■ **Problem description**: Count how many lines hold the string "flush". Give that number alone.

Dataset rows:
____
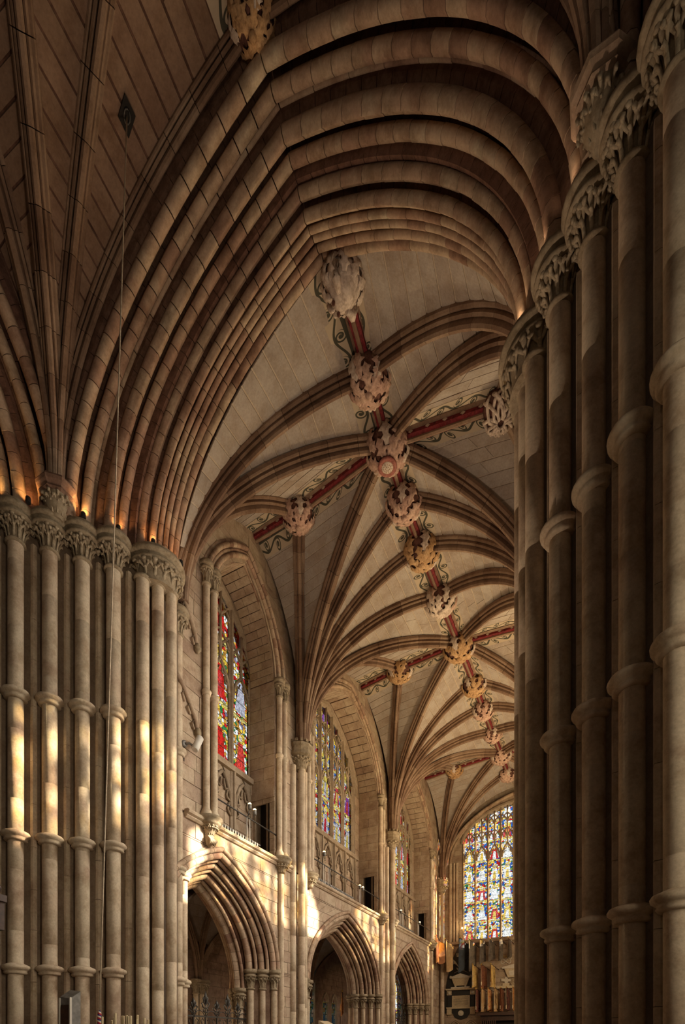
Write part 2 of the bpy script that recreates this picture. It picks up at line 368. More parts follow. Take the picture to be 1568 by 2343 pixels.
def arch_spans(z, y0, y1, ops):
    """wall intervals at height z, minus the arch openings"""
    iv = [(y0, y1)]
    for (yc, a, zb, zs, H, PH) in ops:
        if z < zb or z >= zs+H: continue
        w = awidth(a, H, PH, z-zs)
        nx = []
        for p, q in iv:
            if yc+w <= p or yc-w >= q: nx.append((p, q)); continue
            if yc-w > p: nx.append((p, yc-w))
            if yc+w < q: nx.append((yc+w, q))
        iv = nx
    return iv
def coursed(struct_o, axis, fixed, sgn, z0, z1, y0, y1, ops, mat, ch=0.36, cw=(0.45, 0.95), thick=0.3, pieces=True, limit=290, back=MORTAR, visf=None):
    """a coursed ashlar wall; axis 'x' = wall in plane X=fixed (runs in Y), 'y' = plane Y=fixed (runs in X); sgn = side the face looks to"""
    zs = sorted(set([z0, z1]+[min(max(v, z0), z1) for o in ops for v in (o[2], o[3], o[3]+o[4])]))
    rows = []
    for a, b in zip(zs[:-1], zs[1:]):
        if b-a < 1e-3: continue
        k = max(1, round((b-a)/ch)); rows += [(a+(b-a)*i/k, a+(b-a)*(i+1)/k) for i in range(k)]
    bk = MB(); P = Pieces(struct_o, 'stone', mat, limit)
    def pt(u, z, o): return (fixed+sgn*o, u, z) if axis == 'x' else (u, fixed+sgn*o, z)
    def prism(ub0, ub1, ut0, ut1, za, zb, oa, ob):
        V = [pt(ub0, za, oa), pt(ub1, za, oa), pt(ut1, zb, oa), pt(ut0, zb, oa), pt(ub0, za, ob), pt(ub1, za, ob), pt(ut1, zb, ob), pt(ut0, zb, ob)]
        return V, [(0, 1, 2, 3), (4, 7, 6, 5), (0, 4, 5, 1), (1, 5, 6, 2), (2, 6, 7, 3), (3, 7, 4, 0)]
    for a, b in rows:
        e = 1e-4
        A, B, M = arch_spans(a+e, y0, y1, ops), arch_spans(b-e, y0, y1, ops), arch_spans((a+b)/2, y0, y1, ops)
        if len(A) != len(M) : A = M
        if len(B) != len(M): B = M
        for (p0, q0), (p1, q1) in zip(A, B):
            V, Fc = prism(p0, q0, p1, q1, a, b, -thick, -0.02); bk.add(V, Fc)
            if not pieces: continue
            L = max(q0-p0, q1-p1); k, u = [0.0], 0.0
            if L < 0.08: continue
            while u < L:
                u += random.uniform(*cw)
                if L-u < 0.3: break
                k.append(u)
            k.append(L)
            for s, t in zip(k[:-1], k[1:]):
                f, g = s/L, t/L
                pr = random.uniform(0.0, 0.012); j = 0.007
                V, Fc = prism(p0+(q0-p0)*f+j, p0+(q0-p0)*g-j, p1+(q1-p1)*f+j, p1+(q1-p1)*g-j, a+j, b-j, -0.03, pr)
                P.add(V, Fc)
    bk.build('wall_core', back, struct_o)
    P.flush()

# ------------------------------------------------------------------ arcade + clerestory openings of the transept's side walls
# (centre y, half width, sill, springing, rise, phi)
ARC = [(11.85, 2.72, 0.0, 3.95, 3.05, radians(62)), (20.0, 3.35, 0.0, 3.85, 3.15, radians(66)), (27.95, 2.95, 0.0, 3.9, 3.15, radians(62))]
CLR = [(13.02, 1.55, 7.62, 13.6, 2.6, radians(62)), (20.25, 3.02, 7.62, 13.4, 3.0, radians(66)), (28.4, 2.95, 7.62, 13.4, 3.0, radians(64))]
wl = struct('wall_left')
coursed(wl, 'x', XW, 1, 0.0, 7.55, 10.3, YF, ARC, WALL, limit=290, thick=0.5)
wl2 = struct('wall_left')
coursed(wl2, 'x', XW, 1, 7.62, 18.2, 10.3, YF, CLR, WALL, ch=0.4, limit=290, thick=0.35)
# window plane of the clerestory, set back behind the wall passage; the lower part carries the blind panels
WIN = [(13.05, 1.72, 10.45, 13.6, 2.3, radians(62)), (19.95, 2.85, 10.45, 13.4, 2.75, radians(66)), (28.3, 2.75, 10.45, 13.4, 2.75, radians(64))]
wl3 = struct('wall_left')
coursed(wl3, 'x', XWIN, 1, 7.4, 18.2, 10.3, YF, WIN, WALL, ch=0.4, limit=290, thick=0.3)
pas = MB(); pas.box(XWIN-0.3, XW, 10.3, YF, 7.25, 7.56); pas.build('passage_floor', WALL, wl3)
# returns: the sides of each clerestory recess, with a low doorway in the wall passage, and the barrel of stones over it
wr = struct('wall_left')
PR = Pieces(wr, 'stone', WALL, 290); PB = MB()
for i, (yc, a, zb, zs, H, PH) in enumerate(CLR):
    for sd in (-1, 1):
        y = yc+sd*a
        ya, yb = (y-.03, y+0.03) if sd > 0 else (y-0.03, y+.03)
        PB.box(XWIN, XW, *(ya+0.02, yb+0.3) if sd > 0 else (ya-0.3, yb-0.02), 9.75, zs)
        for xx in ((XWIN, XWIN+0.12), (XW-0.2, XW-0.02)):
            PB.box(xx[0], xx[1], *(ya+0.02, yb+0.3) if sd > 0 else (ya-0.3, yb-0.02), 7.5, 9.75)
        z = 7.56
        while z < zs-0.05:
            h = min(0.4, zs-z); door = z+h < 9.8
            xs = [XWIN, XWIN+0.12] if door else [XWIN, XWIN+random.uniform(.35, .6)]
            spans = [(XWIN, XWIN+0.12), (XW-0.2, XW)] if door else [(xs[0], xs[1]), (xs[1], XW)]
            for p, q in spans: PR.add(*box(p+.006, q-.006, ya, yb, z+.006, z+h-.006))
            z += h
        PR.add(*box(XWIN, XW, y-0.06 if sd > 0 else y-0.1, y+0.1 if sd > 0 else y+0.06, 9.72, 9.95))     # lintel
    N = 14
    for sd in (-1, 1):
        for k in range(N):
            fr = aframe(yc, a-.03, zs, H-.03, PH, sd, 'y', 0.0, k/N, (k+1)/N-0.006, 1)
            V, Fc = [], []
            xs = sorted([XWIN+0.02, random.uniform(XWIN+.3, XW-.3), XW-0.04])
            for xa, xb in zip(xs[:-1], xs[1:]):
                W8 = [(xx+dx, p[1]+n[1]*o, p[2]+n[2]*o) for o in (0.0, 0.06) for (p, n) in fr for xx, dx in ((xa, .006), (xb, -.006))]
                PR.add(W8, [(0, 1, 3, 2), (4, 6, 7, 5), (0, 4, 5, 1), (2, 3, 7, 6), (0, 2, 6, 4), (1, 5, 7, 3)])
            fr = aframe(yc, a, zs, H, PH, sd, 'y', 0.0, k/N, (k+1)/N, 1)
            W8 = [(xx, p[1]+n[1]*o, p[2]+n[2]*o) for o in (0.03, 0.3) for (p, n) in fr for xx in (XWIN, XW)]
            PB.add(W8, [(0, 1, 3, 2), (4, 6, 7, 5), (0, 4, 5, 1), (2, 3, 7, 6), (0, 2, 6, 4), (1, 5, 7, 3)])
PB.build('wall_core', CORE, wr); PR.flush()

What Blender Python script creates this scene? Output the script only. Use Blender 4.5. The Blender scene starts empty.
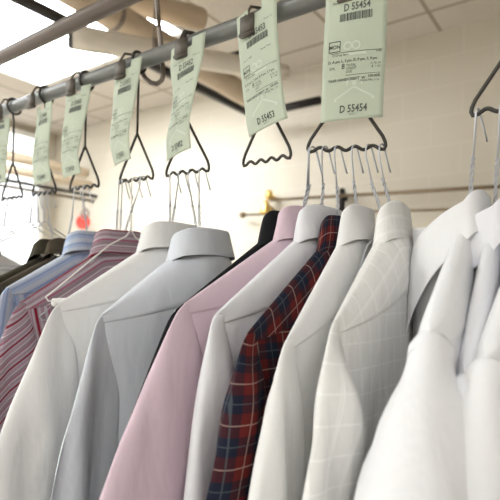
import bpy, bmesh, math, random
from mathutils import Vector, Matrix, noise
random.seed(7)
S = bpy.context.scene
COL = S.collection
PI = math.pi
ZC = 1.50                      # camera height above the floor
YAW, ROLL, FPX, HY = math.radians(36), math.radians(1.5), 490.0, 280.0
Fv = Vector((-math.sin(YAW), math.cos(YAW), 0)); Rv = Vector((math.cos(YAW), math.sin(YAW), 0)); Uv = Vector((0, 0, 1))
CR = Rv*math.cos(ROLL) + Uv*math.sin(ROLL)
CU = -Rv*math.sin(ROLL) + Uv*math.cos(ROLL)
CAM = Vector((0, 0, ZC))

def ray(px, py): return Fv*FPX + CR*(px-250) + CU*(HY-py)
def atY(px, py, Y): d = ray(px, py); return CAM + d*(Y/d.y)
def atZ(px, py, z): d = ray(px, py); return CAM + d*(z/d.z)
def atX(px, py, X): d = ray(px, py); return CAM + d*(X/d.x)
def proj(p):
    q = p - CAM; f = q.dot(Fv)
    return 250+q.dot(CR)/f*FPX, HY-q.dot(CU)/f*FPX

# ------------------------------------------------------------------ scene helpers
def put(name, bm, mat, parent=None, smooth=True, kind=None):
    me = bpy.data.meshes.new(name)
    bm.normal_update()
    bm.to_mesh(me); bm.free()
    if smooth:
        for p in me.polygons: p.use_smooth = True
    if mat is not None: me.materials.append(mat)
    o = bpy.data.objects.new(name, me); COL.objects.link(o)
    if parent is not None: o.parent = parent
    if kind: o['kind'] = kind
    return o
def empty(name, loc=(0, 0, 0), rz=0):
    o = bpy.data.objects.new(name, None); COL.objects.link(o)
    o.empty_display_size = .05
    o.location = loc; o.rotation_euler = (0, 0, rz)
    return o
def tag(o, label, cat, group=None):
    o['label'] = label; o['category'] = cat
    if group: o['group'] = group
    return o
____
■ **Final result**: 2